The report by The Hindu quotes a government official to prove that there is no ban in 2015, and a CPI(M) MP is quoted to prove (indirectly) that there was no ban ever (by inference, no ban in 2013 as well). For The Hindu, a communist MP might be reliable source who will not tell a lie, but we at OpIndia.com are not too sure about that. Nonetheless, there are other problems in the report too.

The government official is quoted saying “timing of schools here are changed during the month and classes end early at 2 p.m. So, we are ensuring that the children are fed before they leave the school.

This proves two things:

  1. School timings are changed during Ramzan in some parts of Kerala.
  2. Authorities have to “ensure” that non-Muslim children are fed during Ramzan.

People who insist on individual liberties and secularism should not be comfortable with the fact that school timings are changed to suit the need of a religious group. However, we know the truth of “secularism” in India, so we can safely assume that school timings changed for Ramzan is not even a concern for the “liberal” activists.

Also, if such activists are fine with school timings being changed for Ramzan, will they be fine with meat shops timings changed during the Jain festival? If yes, we have a solution to meat ban – the meat shops are opened only during the night. This is as innovative as school timings getting over before mid day meal time begins.

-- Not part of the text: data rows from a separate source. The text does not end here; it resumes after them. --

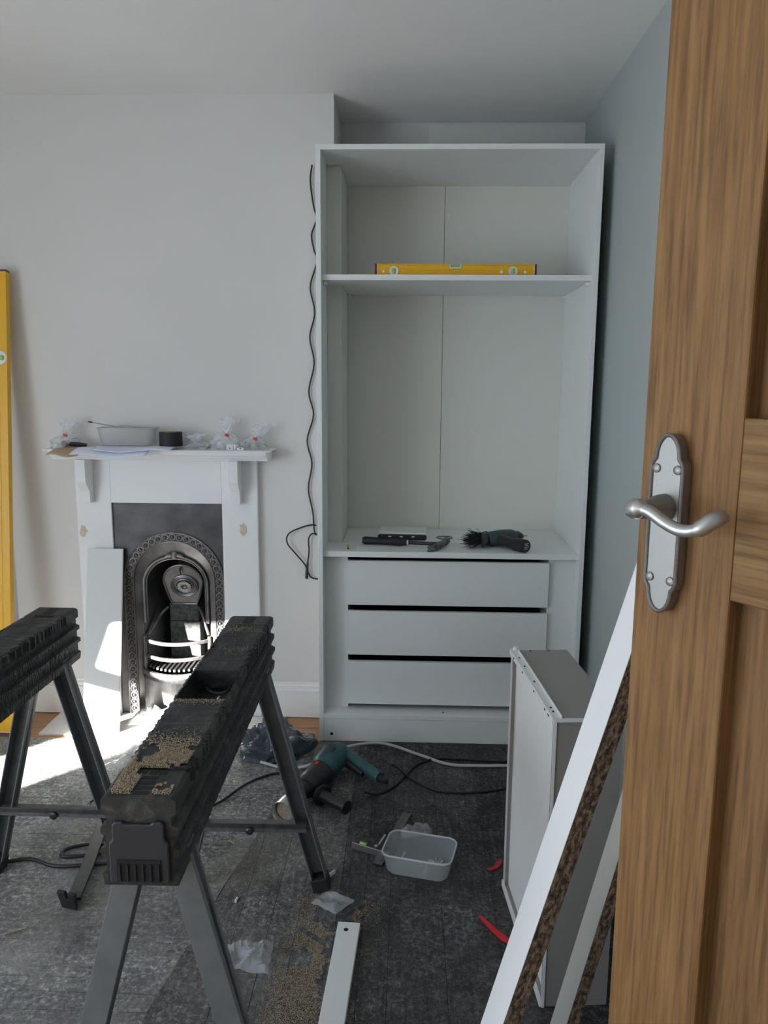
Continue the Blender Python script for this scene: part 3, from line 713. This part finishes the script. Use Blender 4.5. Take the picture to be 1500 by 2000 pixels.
# ------------------------------------------------------------------ hanging cable
cab = [(-.374, 3.062, 2.20), (-.381, 3.064, 2.143), (-.371, 3.064, 2.06), (-.358, 3.064, 2.01), (-.366, 3.064, 1.984), (-.378, 3.064, 1.946), (-.368, 3.064, 1.89), (-.355, 3.064, 1.86), (-.367, 3.064, 1.82), (-.385, 3.064, 1.755), (-.370, 3.064, 1.68), (-.371, 3.064, 1.64), (-.388, 3.064, 1.565),
       (-.372, 3.064, 1.467), (-.394, 3.064, 1.358), (-.376, 3.064, 1.268), (-.402, 3.064, 1.166), (-.384, 3.064, 1.074), (-.399, 3.064, .971), (-.382, 3.064, .877), (-.376, 3.062, .80), (-.366, 3.060, .785), (-.384, 3.058, .79), (-.399, 3.058, .768), (-.398, 3.060, .718), (-.405, 3.060, .66), (-.408, 3.060, .63)]
hc = thing('hanging_cable', 'thin black cable hanging wavily down the wall left of the wardrobe', 'cable', (-.38, 3.06, .6))
off = Vector((-.38, 3.06, .6))
MB().tube([p-off for p in spline(cab, 5)], .0032, 7).build('cord', 'cable', hc, smooth=60)
MB().tube([p-off for p in spline([(-.368, 3.058, .823), (-.385, 3.056, .826), (-.425, 3.054, .816), (-.478, 3.052, .79), (-.486, 3.052, .752), (-.455, 3.054, .71), (-.420, 3.056, .668), (-.408, 3.058, .645), (-.398, 3.058, .618), (-.384, 3.06, .604), (-.362, 3.06, .60)], 6)], .0032, 7).build('loop', 'cable', hc, smooth=60)
MB().tube([Vector(p)-off for p in ((-.404, 3.060, .668), (-.407, 3.058, .635), (-.409, 3.058, .602))], [.004, .0062, .0058], 8).build('connector', 'plastic_blk', hc, smooth=50)

# ------------------------------------------------------------------ clear plastic helpers
def crumple(name, label, corners, loc, seed, amp=.012, lift=.004, n=18, m='polybag', cat='plastic bag', thick=0.0):
    A, B_, C_, D_ = [Vector(c) for c in corners]
    o = Vector(loc)
    def fn(u, v_):
        p = A*(1-u)*(1-v_)+B_*u*(1-v_)+C_*u*v_+D_*(1-u)*v_
        h = mnoise.ridged_multi_fractal(Vector((p.x*22+seed, p.y*22, seed)), .8, 2.0, 3, 1.0, 2.0)
        e = min(u, 1-u, v_, 1-v_)*4
        return (p.x-o.x+.004*mnoise.noise(Vector((u*5, v_*5, seed))), p.y-o.y+.004*mnoise.noise(Vector((u*5, v_*5, seed+9))), lift+amp*min(1, .3+e)*max(0, h)*.6)
    top = MB().grid(n, n, fn).build(name, m, smooth=25, loc=loc)
    return tag(top, label, cat)
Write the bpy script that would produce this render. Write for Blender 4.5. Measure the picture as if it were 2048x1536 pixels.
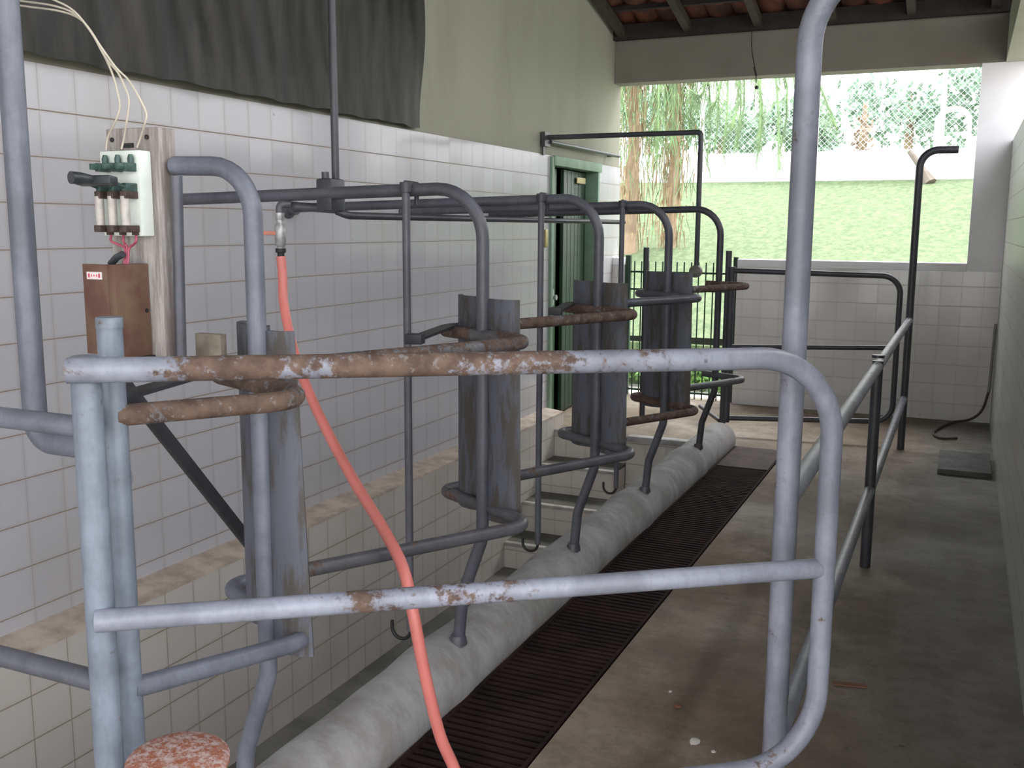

The second point – that the authorities are “ensuring” that children are fed – clearly hints towards the fact that many children might not getting mid day meals earlier, due to which authorities have to “ensure” that the same doesn’t happen in 2015.

It’s easy to guess what would have been happening earlier. School gets over by the mid day meal timing. Majority of the students from Muslim communities leave due to Ramzan. A few non-Muslim students now have to assertively demand their mid day meal is cooked and given to them. It is anyone’s guess how many kids will do that. Practical thing to do will be to go back home as the school is virtually closed.

So even if there was no “official ban” on mid day meals, it was very difficult for a non-Muslim kid to have it. This difficulty is confirmed by this news report and this video report that talk about the controversy that had erupted in 2013.

Remember when porn sites were blocked, it was called “porn ban”. Technically there was no ban on porn; you were free to watch porn, but practically it was impossible to watch it online (assuming you didn’t know about proxies). So if mid day meal is made impractical to have, is calling it a “mid day meal ban” so wrong? Why should one group have that literary freedom to use the term “ban” while the other group is subjected to legal and technical standards?

In essence, the report by The Hindu doesn’t cite any document that can either prove or disprove the claimed mid day meal ban in 2013, but it surely leaves enough hints to conclude that the situation could have been as bad as a ban.